As Yahoo Entertainment reports, on Sunday Trump posted a three-part series of tweets in which he complained about the long-running NBC show “knocking the same person (me)” without presenting “the other side.” He then suggested that the Federal Communications Commission (FCC) should “look into” SNL and other late-night talk shows for being unfair to him, and touted his 52 percent approval rating (which he doesn’t actually have, according to any poll).
Saturday’s episode was a rerun from December 15, 2018.
Trump also complained about Saturday Night Live making fun of him in a tweet the day after the episode originally aired.
“A REAL scandal is the one sided coverage, hour by hour, of networks like NBC & Democrat spin machines like Saturday Night Live. It is all nothing less than unfair news coverage and Dem commercials. Should be tested in courts, can’t be legal? Only defame & belittle! Collusion?”
Leslie Jones, formerly a writer and now a regular cast member on the show, wasn’t having it. In an Instagram post Sunday, she reminded Trump that he was complaining about an episode from three months ago.
“This guy is an idiot!! It was a rerun you moron!! #lordhelpusplease”
Trump has had a love/hate relationship with Saturday Night Live and NBC for a couple of years now. Trump was at one time one of the network’s most valuable properties, with The Apprentice and then appearances on SNL (in 2004), The Tonight Show Starring Jimmy Fallon, and others.
Trump’s repeated claims that the FCC should “look into” negative coverage of him on late-night talk shows, and that their coverage isn’t legal, are not actually going to go anywhere.
As Freedom Forum Institute explains, shows like Saturday Night Live and other late-night talk shows aren’t news broadcasts; rather, they’re a parody and/or satire. Both such forms of expression are protected by the First Amendment’s guarantees of the right of free speech.

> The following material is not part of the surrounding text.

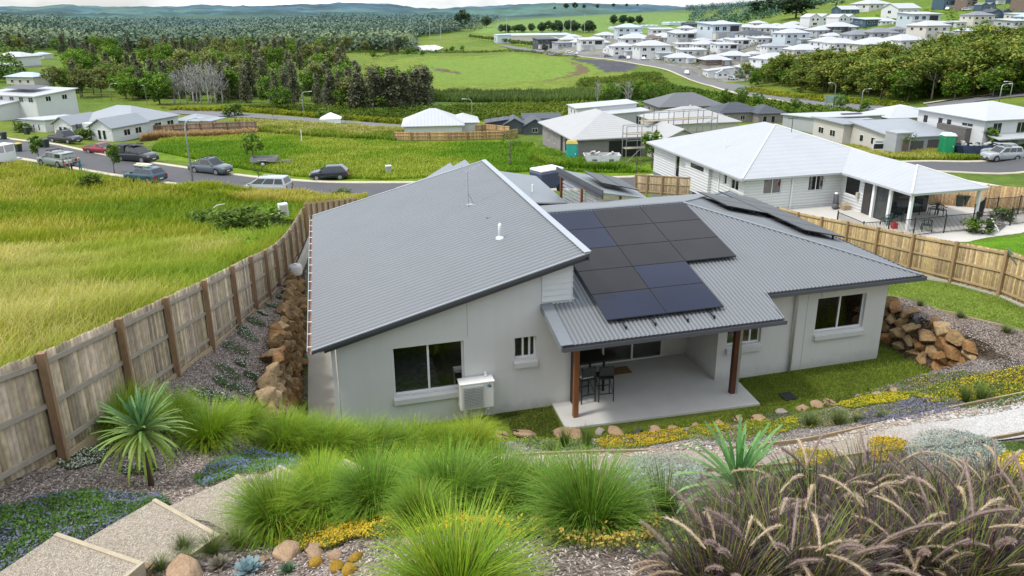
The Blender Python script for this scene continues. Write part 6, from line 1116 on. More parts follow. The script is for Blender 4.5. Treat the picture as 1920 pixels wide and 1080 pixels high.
e = house('house', 'unfinished beige house with grey roof and open double garages', (0,0,0), -.05, [(-1,9,11,20,0,2.6,'s-x',5,.5,WCR,RGY, wrow('W',(17.5,14),.9,1.6,1.2)), (.6,12,1.2,10.99,0,3.0,'s+y',5,.5,WCR,RG, wrow('W',(8,5),.9,1,1.2)), (-.2,2.6,-1.5,1.19,0,3.7,'flat',0,.05,WGR,WGR,[('S',1.7,.05,1.3,2.7,WBN)]), (2.7,12,-.6,1.18,0,2.9,'s+y',5,.3,WGR,RG,[('S',4.4,.1,3,2.2,dark),('S',8.6,.1,3.8,2.3,dark)]), (12.1,14.2,-2.4,4,0,4.1,'flat',0,.02,STONE,STONE), (14.25,17,-1.4,4,0,3.8,'flat',0,.03,WGR,WGR,[('S',15.7,.4,1,2.4)])]); fit(e, 1520, 1850, 290); foot(e, WCR)
# site toilets, skips, signs
def toilet(px, py, s, body, roof, label):
    e = empty('portable_toilet', gz(px, py), -.3, label, 'portable toilet'); b = B(); b.box(-.55, .55, -.55, .55, .1, 2.1); bevel(b.build('cabin', body, e), .05)
    b = B(); b.hexa([(-.6,-.6,2.1),(.6,-.6,2.1),(.6,.6,2.1),(-.6,.6,2.1)], [(-.45,-.45,2.35),(.45,-.45,2.35),(.45,.45,2.35),(-.45,.45,2.35)]); b.build('roof', roof, e)
    b = B(); b.box(-.4, .4, -.575, -.552, .2, 1.95); b.build('door', body, e); b = B(); b.box(.3, .36, -.6, -.576, 1.0, 1.15); b.build('handle', WHITE, e); b = B()
    for k in range(8): b.box(-.57, -.552, -.45+.13*k, -.40+.13*k, .3, 1.9)
    b.build('rib_panel', body, e)['kind'] = 'thing'; e.scale = (s,)*3
TEAL = mat('toilet_teal', (.03,.33,.27), .5, .1); TGRN = mat('toilet_green', (.02,.26,.11), .5, .1)
toilet(1072, 306, 1.2, TEAL, mat('toilet_yellow', (.38,.30,.06), .6), 'teal portable toilet with a yellow roof in long grass'); toilet(1772, 292, 1.25, TGRN, mat('toilet_roof', (.5,.58,.55), .5), 'green portable toilet with a pale roof beside the open garages')
def skip(px, py, L, wdt, h, m, label, rz, bag=True):
    e = empty('skip_bin', gz(px, py), rz, label, 'skip bin'); b = B(); lo = [(-L*.38,-wdt/2,0),(L*.38,-wdt/2,0),(L*.38,wdt/2,0),(-L*.38,wdt/2,0)]; hi = [(-L/2,-wdt/2,h),(L/2,-wdt/2,h),(L/2,wdt/2,h),(-L/2,wdt/2,h)]
    for i in range(4): j = (i+1) % 4; b.poly([lo[i], lo[j], hi[j], hi[i]])
    b.poly(lo[::-1]); o = b.build('bin_body', m, e); md = o.modifiers.new('s', 'SOLIDIFY'); md.thickness = .07
    b = B(); r = random.Random(px)
    for k in range(16): b.obox = None; c = (r.uniform(-L*.4,L*.4), r.uniform(-wdt*.35,wdt*.35), h*.75+r.uniform(0,.5)); b.bar(c, (c[0]+r.uniform(-.8,.8), c[1]+r.uniform(-.5,.5), c[2]+r.uniform(-.1,.4)), r.uniform(.1,.4), r.uniform(.03,.25))
    o = b.build('rubble', mat('rubble', (.45,.44,.42), .9, .4, 2), e); o['kind'] = 'stuff'
    return e
e = skip(1128, 312, 4.4, 2, 1.5, mat('skip_white', (.55,.56,.56), .6, .2, 2), 'white skip bin heaped with rubble in front of the unfinished house', -.25)
for x in (-.9, 1.1):
    b = B()
    for k in range(6): b.box(x-.35+.1*k+(k % 2)*.02, x-.28+.1*k, -1.05, -1.035, .8+.06*(k % 3), 1.1-.05*(k % 2))
    b.build('lettering', BLACK, e)
skip(1826, 292, 5.5, 2.2, 1.5, mat('skip_navy', (.03,.05,.09), .6, .4, 2), 'navy skip bin on the verge beside the green toilet', -.15)
p = gz(1645, 288); e = empty('sale_sign', p, -.3, 'black and white builder sign board on the grass verge', 'sign'); extra(e, 'post', WHITE, (-.75,-.68,-.04,.04,0,1.9), (.68,.75,-.04,.04,0,1.9)); extra(e, 'board', WHITE, (-.67,.67,-.03,.03,.6,1.85)); extra(e, 'dark_panel', BLACK, (-.6,.6,-.045,-.031,.65,1.3)); extra(e, 'dark_panel', BLACK, (-.45,.45,-.045,-.031,1.5,1.62))
# fences of the middle distance
def gfence(label, pts, h, c1, c2, seed, pm=POSTM, rm=RAILM): return fence('timber_fence', label, [gz(*p) for p in pts], h, 1, pm, rm, c1, c2, seed=seed, rails=(.25, h*.55, h-.15), ps=.12, pw=.13)
gfence('old brown paling fence with dead weeds beside the grey roofed white house', [(252,258),(275,256),(300,254),(325,252.5),(350,251),(375,250),(400,249),(425,248),(450,247),(482,247)], 1.75, (.25,.17,.11), (.16,.105,.07), 11)
gfence('golden timber fence in front of the lone white house', [(738,264),(770,265),(805,265),(840,265),(875,264),(910,263),(945,262),(970,258)], 1.4, (.42,.28,.13), (.33,.21,.09), 12, POSTN, RAILN)
gfence('short timber fence between lone white and black houses', [(892,254),(910,252),(930,254),(955,257)], 1.7, (.40,.27,.13), (.3,.2,.09), 13, POSTN, RAILN)
gfence('timber boundary fence behind the white roof of the next house', [(1480,238),(1520,246),(1560,255),(1600,262)], 1.7, (.36,.24,.13), (.28,.18,.09), 14, POSTN, RAILN)
fence('timber_fence', 'small tan paling fence between the two driveways', [tuple(at_z(x, y, -3.6)) for x, y in ((1190,364),(1212,365),(1240,367),(1268,369),(1300,371))], 1.6, 1, POSTN, RAILN, (.42,.33,.2), (.34,.26,.15), seed=15)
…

“Satire and parody have served for generations as a means of criticizing public figures, exposing political injustice, communicating social ideologies, and pursuing such artistic ends as literary criticism. Satirists usually find themselves subjected in turn to criticism, contempt and, sometimes, lawsuits. The First Amendment protects satire and parody as a form of free speech and expression.”